Dataset excerpt
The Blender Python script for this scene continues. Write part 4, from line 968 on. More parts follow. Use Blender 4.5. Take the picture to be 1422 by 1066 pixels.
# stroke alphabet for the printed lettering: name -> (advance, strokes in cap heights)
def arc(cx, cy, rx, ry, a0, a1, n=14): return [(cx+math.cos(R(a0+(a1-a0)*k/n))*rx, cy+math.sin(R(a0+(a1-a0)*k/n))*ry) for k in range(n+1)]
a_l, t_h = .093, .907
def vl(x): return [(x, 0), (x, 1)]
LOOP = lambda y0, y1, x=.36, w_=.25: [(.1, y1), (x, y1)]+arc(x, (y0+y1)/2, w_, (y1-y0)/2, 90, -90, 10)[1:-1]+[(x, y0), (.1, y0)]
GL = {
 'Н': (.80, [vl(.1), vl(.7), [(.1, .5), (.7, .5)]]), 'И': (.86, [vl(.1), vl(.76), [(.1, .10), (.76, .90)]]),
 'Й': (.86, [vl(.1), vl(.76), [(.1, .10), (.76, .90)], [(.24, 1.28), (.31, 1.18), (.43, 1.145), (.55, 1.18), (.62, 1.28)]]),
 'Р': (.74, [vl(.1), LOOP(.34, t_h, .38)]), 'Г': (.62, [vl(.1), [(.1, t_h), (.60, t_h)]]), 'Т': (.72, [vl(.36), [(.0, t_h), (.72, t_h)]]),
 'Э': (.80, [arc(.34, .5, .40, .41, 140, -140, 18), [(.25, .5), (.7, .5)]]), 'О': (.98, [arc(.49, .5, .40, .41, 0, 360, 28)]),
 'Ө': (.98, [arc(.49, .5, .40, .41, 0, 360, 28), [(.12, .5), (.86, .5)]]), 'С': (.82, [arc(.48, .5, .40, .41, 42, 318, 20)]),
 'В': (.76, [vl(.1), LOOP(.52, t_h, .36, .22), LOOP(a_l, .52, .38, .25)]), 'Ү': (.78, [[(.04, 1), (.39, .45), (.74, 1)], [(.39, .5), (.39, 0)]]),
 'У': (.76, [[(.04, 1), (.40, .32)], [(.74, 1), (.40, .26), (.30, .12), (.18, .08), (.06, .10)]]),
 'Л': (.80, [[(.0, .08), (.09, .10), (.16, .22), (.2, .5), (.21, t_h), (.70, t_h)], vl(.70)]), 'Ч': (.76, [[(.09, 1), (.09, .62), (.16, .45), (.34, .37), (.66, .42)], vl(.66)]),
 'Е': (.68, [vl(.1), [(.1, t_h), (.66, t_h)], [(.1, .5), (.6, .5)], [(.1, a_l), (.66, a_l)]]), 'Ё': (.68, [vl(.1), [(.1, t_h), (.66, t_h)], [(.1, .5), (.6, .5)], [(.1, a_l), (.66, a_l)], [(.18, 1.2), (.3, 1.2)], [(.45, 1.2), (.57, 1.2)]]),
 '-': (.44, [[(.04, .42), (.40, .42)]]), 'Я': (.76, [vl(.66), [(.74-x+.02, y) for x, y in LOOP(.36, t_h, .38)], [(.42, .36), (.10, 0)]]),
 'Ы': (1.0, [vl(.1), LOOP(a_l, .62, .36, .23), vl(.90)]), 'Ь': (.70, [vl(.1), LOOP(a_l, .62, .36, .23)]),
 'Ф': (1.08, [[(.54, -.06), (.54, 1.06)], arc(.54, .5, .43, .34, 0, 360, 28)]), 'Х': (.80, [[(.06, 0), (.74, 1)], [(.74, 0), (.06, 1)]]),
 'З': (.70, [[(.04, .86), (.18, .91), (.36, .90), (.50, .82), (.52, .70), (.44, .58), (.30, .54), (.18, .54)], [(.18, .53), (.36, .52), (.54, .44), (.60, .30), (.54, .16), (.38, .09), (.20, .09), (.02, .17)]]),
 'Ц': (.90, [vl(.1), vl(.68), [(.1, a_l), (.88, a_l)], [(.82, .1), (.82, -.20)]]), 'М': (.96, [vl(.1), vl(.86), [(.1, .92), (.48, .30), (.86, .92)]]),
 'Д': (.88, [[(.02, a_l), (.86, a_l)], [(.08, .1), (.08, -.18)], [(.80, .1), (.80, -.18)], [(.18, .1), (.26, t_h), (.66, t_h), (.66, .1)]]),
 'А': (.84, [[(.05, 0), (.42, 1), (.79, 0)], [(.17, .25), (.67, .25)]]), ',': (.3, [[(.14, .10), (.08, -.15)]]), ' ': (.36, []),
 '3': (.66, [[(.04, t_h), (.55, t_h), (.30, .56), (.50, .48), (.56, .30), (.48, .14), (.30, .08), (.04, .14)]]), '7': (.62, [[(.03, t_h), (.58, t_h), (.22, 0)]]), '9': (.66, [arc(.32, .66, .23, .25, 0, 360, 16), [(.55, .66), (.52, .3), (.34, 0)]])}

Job
Using the listing above, reproduce each line without omission.

Solution for this task
The Blender Python script for this scene continues. Write part 4, from line 968 on. More parts follow. Use Blender 4.5. Take the picture to be 1422 by 1066 pixels.
# stroke alphabet for the printed lettering: name -> (advance, strokes in cap heights)
def arc(cx, cy, rx, ry, a0, a1, n=14): return [(cx+math.cos(R(a0+(a1-a0)*k/n))*rx, cy+math.sin(R(a0+(a1-a0)*k/n))*ry) for k in range(n+1)]
a_l, t_h = .093, .907
def vl(x): return [(x, 0), (x, 1)]
LOOP = lambda y0, y1, x=.36, w_=.25: [(.1, y1), (x, y1)]+arc(x, (y0+y1)/2, w_, (y1-y0)/2, 90, -90, 10)[1:-1]+[(x, y0), (.1, y0)]
GL = {
 'Н': (.80, [vl(.1), vl(.7), [(.1, .5), (.7, .5)]]), 'И': (.86, [vl(.1), vl(.76), [(.1, .10), (.76, .90)]]),
 'Й': (.86, [vl(.1), vl(.76), [(.1, .10), (.76, .90)], [(.24, 1.28), (.31, 1.18), (.43, 1.145), (.55, 1.18), (.62, 1.28)]]),
 'Р': (.74, [vl(.1), LOOP(.34, t_h, .38)]), 'Г': (.62, [vl(.1), [(.1, t_h), (.60, t_h)]]), 'Т': (.72, [vl(.36), [(.0, t_h), (.72, t_h)]]),
 'Э': (.80, [arc(.34, .5, .40, .41, 140, -140, 18), [(.25, .5), (.7, .5)]]), 'О': (.98, [arc(.49, .5, .40, .41, 0, 360, 28)]),
 'Ө': (.98, [arc(.49, .5, .40, .41, 0, 360, 28), [(.12, .5), (.86, .5)]]), 'С': (.82, [arc(.48, .5, .40, .41, 42, 318, 20)]),
 'В': (.76, [vl(.1), LOOP(.52, t_h, .36, .22), LOOP(a_l, .52, .38, .25)]), 'Ү': (.78, [[(.04, 1), (.39, .45), (.74, 1)], [(.39, .5), (.39, 0)]]),
 'У': (.76, [[(.04, 1), (.40, .32)], [(.74, 1), (.40, .26), (.30, .12), (.18, .08), (.06, .10)]]),
 'Л': (.80, [[(.0, .08), (.09, .10), (.16, .22), (.2, .5), (.21, t_h), (.70, t_h)], vl(.70)]), 'Ч': (.76, [[(.09, 1), (.09, .62), (.16, .45), (.34, .37), (.66, .42)], vl(.66)]),
 'Е': (.68, [vl(.1), [(.1, t_h), (.66, t_h)], [(.1, .5), (.6, .5)], [(.1, a_l), (.66, a_l)]]), 'Ё': (.68, [vl(.1), [(.1, t_h), (.66, t_h)], [(.1, .5), (.6, .5)], [(.1, a_l), (.66, a_l)], [(.18, 1.2), (.3, 1.2)], [(.45, 1.2), (.57, 1.2)]]),
 '-': (.44, [[(.04, .42), (.40, .42)]]), 'Я': (.76, [vl(.66), [(.74-x+.02, y) for x, y in LOOP(.36, t_h, .38)], [(.42, .36), (.10, 0)]]),
 'Ы': (1.0, [vl(.1), LOOP(a_l, .62, .36, .23), vl(.90)]), 'Ь': (.70, [vl(.1), LOOP(a_l, .62, .36, .23)]),
 'Ф': (1.08, [[(.54, -.06), (.54, 1.06)], arc(.54, .5, .43, .34, 0, 360, 28)]), 'Х': (.80, [[(.06, 0), (.74, 1)], [(.74, 0), (.06, 1)]]),
 'З': (.70, [[(.04, .86), (.18, .91), (.36, .90), (.50, .82), (.52, .70), (.44, .58), (.30, .54), (.18, .54)], [(.18, .53), (.36, .52), (.54, .44), (.60, .30), (.54, .16), (.38, .09), (.20, .09), (.02, .17)]]),
 'Ц': (.90, [vl(.1), vl(.68), [(.1, a_l), (.88, a_l)], [(.82, .1), (.82, -.20)]]), 'М': (.96, [vl(.1), vl(.86), [(.1, .92), (.48, .30), (.86, .92)]]),
 'Д': (.88, [[(.02, a_l), (.86, a_l)], [(.08, .1), (.08, -.18)], [(.80, .1), (.80, -.18)], [(.18, .1), (.26, t_h), (.66, t_h), (.66, .1)]]),
 'А': (.84, [[(.05, 0), (.42, 1), (.79, 0)], [(.17, .25), (.67, .25)]]), ',': (.3, [[(.14, .10), (.08, -.15)]]), ' ': (.36, []),
 '3': (.66, [[(.04, t_h), (.55, t_h), (.30, .56), (.50, .48), (.56, .30), (.48, .14), (.30, .08), (.04, .14)]]), '7': (.62, [[(.03, t_h), (.58, t_h), (.22, 0)]]), '9': (.66, [arc(.32, .66, .23, .25, 0, 360, 16), [(.55, .66), (.52, .3), (.34, 0)]])}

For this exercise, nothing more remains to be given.